Secondly, the issue of the costs of running a dental practice has been totally neglected for a long time. Whereas there was once a detailed analysis of operating overheads built into dental settlements, for the last 20 years it has been progressively demolished. The most recent attempts by UK governments to nod to expenses was laughably inept. In Wales, the expenses were assessed as exactly the same percentage as the pay award. In Scotland, it was assessed as something less, and in England, an abstract multiplier was applied. None assessed the economic reality of the costs of providing dental care. It is therefore unsurprising that NHS dentistry is becoming unviable.

The final evidence of the broken system is the continuation of a contracting system in England that was brutally imposed in 2006, was widely condemned by ministers in 2010 and yet still exists in 2023. With no serious effort or commitment to reform, one can only assume that the status quo is satisfactory for the UK government.

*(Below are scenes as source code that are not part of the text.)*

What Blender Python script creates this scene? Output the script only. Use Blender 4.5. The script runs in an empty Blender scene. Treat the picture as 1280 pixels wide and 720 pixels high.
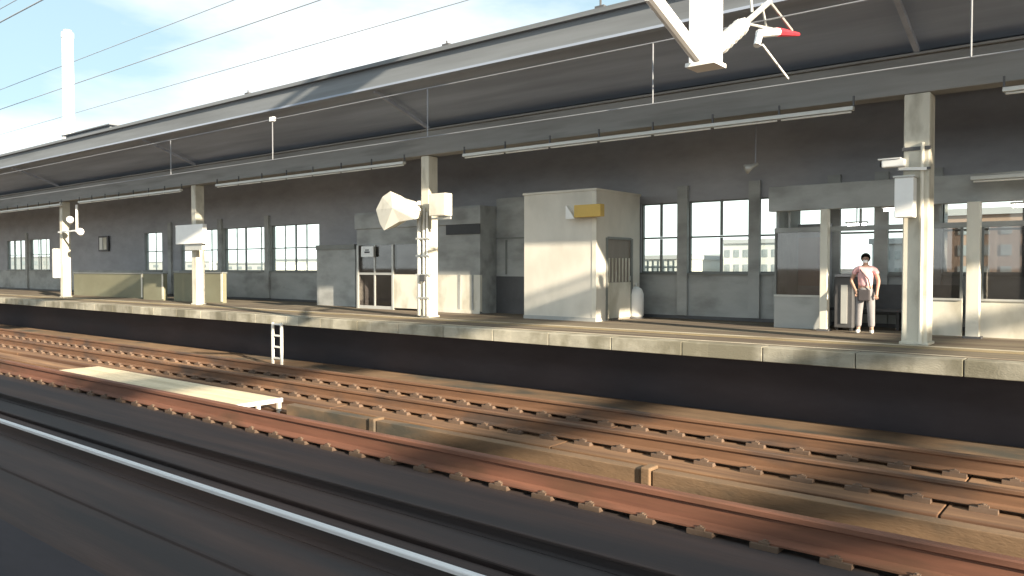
import bpy, bmesh, math, random
from mathutils import Vector, Matrix
random.seed(7)
C = bpy.context.scene
COL = C.collection
R = math.radians

# ------------------------------------------------------------------ camera
F = 980.0; YAW = 38.8; PITCH = -1.46; CAMZ = 1.30      # focal length in photo pixels, level with platform = 0
cam_d = bpy.data.cameras.new('camera'); cam = bpy.data.objects.new('camera', cam_d); COL.objects.link(cam)
cam_d.sensor_width = 36; cam_d.lens = 36*F/1280; cam_d.clip_start = .05; cam_d.clip_end = 6000
cam.location = (0, 0, CAMZ); cam.rotation_euler = (R(90+PITCH), 0, R(YAW))
C.camera = cam
_m = cam.rotation_euler.to_matrix()
def ray(u, v): return _m @ Vector(((u-640)/F, (360-v)/F, -1))
def P(u, v, Y):                      # point seen at photo position (u, v) on the upright plane y = Y
    d = ray(u, v); return Vector((0, 0, CAMZ)) + d*(Y/d.y)
def XU(u, Y, v=335): return P(u, v, Y).x
def ZV(u, v, Y): return P(u, v, Y).z

# ------------------------------------------------------------------ light
SUN = Vector((3.6, -1.0, 1.07)).normalized()
elev = math.asin(SUN.z); azim = math.atan2(SUN.x, SUN.y)
w = bpy.data.worlds.new('World'); C.world = w; w.use_nodes = True
nt = w.node_tree; nt.nodes.clear()
N = lambda t, k: t.nodes.new(k)
out = N(nt, 'ShaderNodeOutputWorld'); bg = N(nt, 'ShaderNodeBackground'); bg.inputs[1].default_value = .085
sky = N(nt, 'ShaderNodeTexSky'); sky.sky_type = 'NISHITA'; sky.sun_disc = False
sky.sun_elevation = elev; sky.sun_rotation = azim; sky.air_density = .9; sky.dust_density = .6; sky.ozone_density = 1.2
tc = N(nt, 'ShaderNodeTexCoord'); mp = N(nt, 'ShaderNodeMapping'); mp.inputs['Scale'].default_value = (1.2, 1.2, 3.6)
mp.inputs['Location'].default_value = (1.3, 0.1, 0.15)
no = N(nt, 'ShaderNodeTexNoise'); no.inputs['Scale'].default_value = 1.5; no.inputs['Detail'].default_value = 7; no.inputs['Roughness'].default_value = .55
cr = N(nt, 'ShaderNodeValToRGB'); cr.color_ramp.elements[0].position = .42; cr.color_ramp.elements[1].position = .62
cr.color_ramp.elements[0].color = (.0,)*3+(1,)
mx = N(nt, 'ShaderNodeMixRGB'); mx.inputs[2].default_value = (5.3, 5.5, 5.6, 1)
L = nt.links.new
L(tc.outputs['Generated'], mp.inputs[0]); L(mp.outputs[0], no.inputs['Vector']); L(no.outputs['Fac'], cr.inputs[0])
sx = N(nt, 'ShaderNodeSeparateXYZ'); L(tc.outputs['Generated'], sx.inputs[0])      # bright low cloud bank along the horizon
hz = N(nt, 'ShaderNodeMapRange'); hz.inputs['From Min'].default_value = .095; hz.inputs['From Max'].default_value = .17
hz.inputs['To Min'].default_value = 1; hz.inputs['To Max'].default_value = 0; L(sx.outputs[2], hz.inputs[0])
L(cr.outputs[0], mx.inputs[0])
veil = N(nt, 'ShaderNodeMixRGB'); veil.inputs[0].default_value = .75; veil.inputs[2].default_value = (2.6, 3.6, 3.9, 1)      # thin high cloud over the blue
L(sky.outputs[0], veil.inputs[1]); L(veil.outputs[0], mx.inputs[1])
low = N(nt, 'ShaderNodeMixRGB'); low.inputs[2].default_value = (7.6, 8.2, 8.0, 1); L(mx.outputs[0], low.inputs[1]); L(hz.outputs[0], low.inputs[0])
L(low.outputs[0], bg.inputs[0]); L(bg.outputs[0], out.inputs[0])
sd = bpy.data.lights.new('sun', 'SUN'); sd.energy = 5.0; sd.angle = R(.55); sd.color = (1, .86, .66)
so = bpy.data.objects.new('sun', sd); COL.objects.link(so); so.location = (30, -10, 30)
so.rotation_euler = (-SUN).to_track_quat('-Z', 'Y').to_euler()
C.view_settings.view_transform = 'Standard'; C.view_settings.look = 'None'
C.view_settings.gamma = 1; C.view_settings.exposure = 1.5; C.view_settings.use_curve_mapping = False
C.render.engine = 'CYCLES'

# ------------------------------------------------------------------ materials
MATS = {}
def mat(name, col, rough=.75, metal=0.0, var=.22, scale=(1, 1, 1), stain=None, stain_scale=(.3, .3, .3), stain_pos=(.5, .66),
        blocks=None, bump=0.0, emit=0):
    m = bpy.data.materials.new(name); m.use_nodes = True; t = m.node_tree; l = t.links.new
    b = t.nodes['Principled BSDF']; b.inputs['Roughness'].default_value = rough; b.inputs['Metallic'].default_value = metal
    g = N(t, 'ShaderNodeNewGeometry'); a = N(t, 'ShaderNodeMapping'); a.inputs['Scale'].default_value = scale
    l(g.outputs['Position'], a.inputs[0])
    n = N(t, 'ShaderNodeTexNoise'); n.inputs['Scale'].default_value = 2.2; n.inputs['Detail'].default_value = 9; n.inputs['Roughness'].default_value = .65
    l(a.outputs[0], n.inputs['Vector'])
    r = N(t, 'ShaderNodeValToRGB'); e = r.color_ramp.elements; e[0].position = .28; e[1].position = .72
    e[0].color = tuple(min(1, c*(1-var)) for c in col)+(1,); e[1].color = tuple(min(1, c*(1+var)) for c in col)+(1,)
    l(n.outputs['Fac'], r.inputs[0]); cur = r.outputs[0]
    if stain:
        a2 = N(t, 'ShaderNodeMapping'); a2.inputs['Scale'].default_value = stain_scale; a2.inputs['Location'].default_value = (3.1, 1.7, 5.3)
        l(g.outputs['Position'], a2.inputs[0])
        n2 = N(t, 'ShaderNodeTexNoise'); n2.inputs['Scale'].default_value = 2.5; n2.inputs['Detail'].default_value = 6
        l(a2.outputs[0], n2.inputs['Vector'])
        r2 = N(t, 'ShaderNodeValToRGB'); r2.color_ramp.elements[0].position = stain_pos[0]; r2.color_ramp.elements[1].position = stain_pos[1]
        l(n2.outputs['Fac'], r2.inputs[0])
        x = N(t, 'ShaderNodeMixRGB'); x.inputs[2].default_value = tuple(stain)+(1,)
        l(r2.outputs[0], x.inputs[0]); l(cur, x.inputs[1]); cur = x.outputs[0]
    if blocks:
        s = N(t, 'ShaderNodeSeparateXYZ'); l(g.outputs['Position'], s.inputs[0])
        d = N(t, 'ShaderNodeMath'); d.operation = 'DIVIDE'; d.inputs[1].default_value = blocks; l(s.outputs[0], d.inputs[0])
        f = N(t, 'ShaderNodeMath'); f.operation = 'FLOOR'; l(d.outputs[0], f.inputs[0])
        wn = N(t, 'ShaderNodeTexWhiteNoise'); wn.noise_dimensions = '1D'; l(f.outputs[0], wn.inputs['W'])
        mr = N(t, 'ShaderNodeMapRange'); mr.inputs['To Min'].default_value = .72; mr.inputs['To Max'].default_value = 1.15
        l(wn.outputs['Value'], mr.inputs[0])
        x = N(t, 'ShaderNodeMixRGB'); x.blend_type = 'MULTIPLY'; x.inputs[0].default_value = 1
        l(cur, x.inputs[1]); l(mr.outputs[0], x.inputs[2]); cur = x.outputs[0]
    l(cur, b.inputs['Base Color'])
    if bump:
        bp = N(t, 'ShaderNodeBump'); bp.inputs['Strength'].default_value = bump; bp.inputs['Distance'].default_value = .02
        n3 = N(t, 'ShaderNodeTexNoise'); n3.inputs['Scale'].default_value = 28; n3.inputs['Detail'].default_value = 5
        l(a.outputs[0], n3.inputs['Vector']); l(n3.outputs['Fac'], bp.inputs['Height']); l(bp.outputs[0], b.inputs['Normal'])
    if emit:
        b.inputs['Emission Color'].default_value = (1, .97, .9, 1); b.inputs['Emission Strength'].default_value = emit
    MATS[name] = m
    return m
def glassmat(name, tint, gloss):
    m = bpy.data.materials.new(name); m.use_nodes = True; t = m.node_tree; l = t.links.new; t.nodes.clear()
    o = N(t, 'ShaderNodeOutputMaterial'); a = N(t, 'ShaderNodeBsdfTransparent'); a.inputs[0].default_value = tint+(1,)
    g = N(t, 'ShaderNodeBsdfGlossy'); g.inputs['Roughness'].default_value = .03
    n = N(t, 'ShaderNodeTexNoise'); n.inputs['Scale'].default_value = 3
    mr = N(t, 'ShaderNodeMapRange'); mr.inputs['To Min'].default_value = gloss*.6; mr.inputs['To Max'].default_value = gloss*1.4
    l(n.outputs['Fac'], mr.inputs[0])
    x = N(t, 'ShaderNodeMixShader'); l(mr.outputs[0], x.inputs[0]); l(a.outputs[0], x.inputs[1]); l(g.outputs[0], x.inputs[2]); l(x.outputs[0], o.inputs[0])
    MATS[name] = m; return m
ST = (.12, 1.8, 1.8)   # grain drawn out along the track by passing trains
mat('ground', (.16, .125, .09), .95, var=.4, scale=(1.5, 1.5, 1.5), stain=(.10, .085, .07), stain_scale=(.12, .9, .9), bump=.8)
mat('trackslab', (.30, .17, .09), .9, var=.45, scale=ST, stain=(.14, .07, .04), stain_scale=(.06, 1.2, 1), stain_pos=(.42, .62), blocks=4.95, bump=.3)
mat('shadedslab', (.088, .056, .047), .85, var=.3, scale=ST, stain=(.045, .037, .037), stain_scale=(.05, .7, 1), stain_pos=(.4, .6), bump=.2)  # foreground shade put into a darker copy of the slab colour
mat('gravel', (.05, .04, .04), .95, var=.5, scale=(2.5, 5, 5), bump=1)
mat('kerb', (.26, .165, .095), .85, var=.25, scale=(.5, 2, 2), stain=(.10, .09, .07), stain_scale=(.25, .5, .5), blocks=3.55, bump=.3)
mat('rust', (.18, .078, .048), .7, var=.25, scale=(.4, 6, 6), stain=(.12, .06, .035), stain_scale=(.3, 1, 1))
mat('rustbrown', (.19, .10, .055), .7, var=.25, scale=(.4, 6, 6), stain=(.09, .06, .045), stain_scale=(.3, 1, 1))
mat('railhead', (.28, .20, .15), .45, metal=.5, var=.15, scale=(.3, 8, 8))
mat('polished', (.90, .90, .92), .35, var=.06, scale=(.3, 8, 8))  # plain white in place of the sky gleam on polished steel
mat('clip', (.15, .10, .07), .8, var=.25)
mat('coping', (.43, .40, .32), .85, var=.22, scale=(1.2, 1.2, 2.5), stain=(.24, .22, .16), stain_scale=(.7, .7, .4), stain_pos=(.45, .62), blocks=1.45, bump=.3)
mat('platform', (.20, .165, .115), .85, var=.3, scale=(.35, 2.2, 2), stain=(.12, .09, .065), stain_scale=(.08, 1.2, 1), stain_pos=(.42, .6), bump=.2)
mat('paintline', (.62, .56, .44), .7, var=.2, scale=(1, 3, 3), stain=(.3, .24, .17), stain_scale=(.3, 1, 1))
mat('tactile', (.33, .26, .15), .75, var=.2, scale=(2, 2, 2), stain=(.22, .17, .1), stain_scale=(.2, 1, 1))
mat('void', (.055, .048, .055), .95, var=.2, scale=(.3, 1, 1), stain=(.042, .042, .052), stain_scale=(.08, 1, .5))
mat('fascia', (.19, .205, .22), .7, var=.1, scale=(.08, 1, 2.5), stain=(.14, .15, .16), stain_scale=(.08, 1, 1.6), stain_pos=(.4, .65))
mat('deck', (.34, .39, .48), .8, var=.12, scale=(.15, 1, 1), stain=(.26, .30, .37), stain_scale=(.06, .8, .8), stain_pos=(.4, .65))
mat('roofsheet', (.22, .23, .24), .7)
mat('beam', (.25, .245, .235), .7, var=.12, scale=(.3, 2, 3), stain=(.19, .185, .175), stain_scale=(.15, 1, 1.5))
mat('rafter', (.33, .355, .41), .8)
mat('concrete_column', (.62, .59, .50), .8, var=.08, scale=(2, 2, .8), stain=(.40, .37, .30), stain_scale=(1.2, 1.2, .5), stain_pos=(.52, .7), bump=.15)
mat('wallgrey', (.40, .41, .40), .8, var=.1, scale=(.6, 1, 1.4), stain=(.25, .255, .245), stain_scale=(.4, 1, .8), stain_pos=(.45, .7))
mat('walldark', (.36, .365, .39), .85, var=.15, scale=(.4, 1, 1))
mat('frame', (.20, .21, .20), .5, var=.1)
mat('alu', (.55, .55, .52), .45, metal=.3, var=.08)
mat('kiosk', (.70, .67, .60), .7, var=.05, scale=(.8, .8, .5), stain=(.60, .575, .51), stain_scale=(.6, .6, .35), stain_pos=(.45, .7))
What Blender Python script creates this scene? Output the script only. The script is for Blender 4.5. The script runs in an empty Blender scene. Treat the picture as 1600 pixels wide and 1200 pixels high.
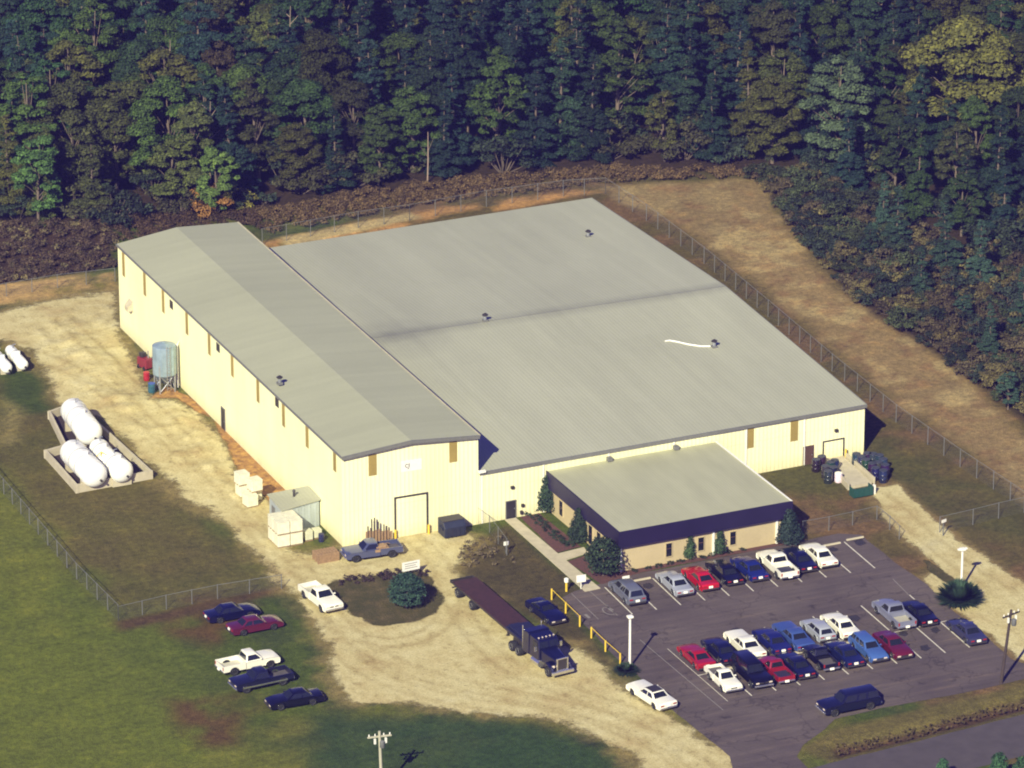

If there is any doubt about the truth of this inactivity, I would commend the most recent report of the House of Commons Health and Social Care Committee which observes inter alia: '...It is frustrating to have to return to recommendations made by our predecessor Committee fifteen years ago that still haven't been implemented…' These strands are merely the current bones of contention. Reading the excellent timeline reveals that there have been others. I would urge the contemporary custodians of the profession to learn from what has gone before.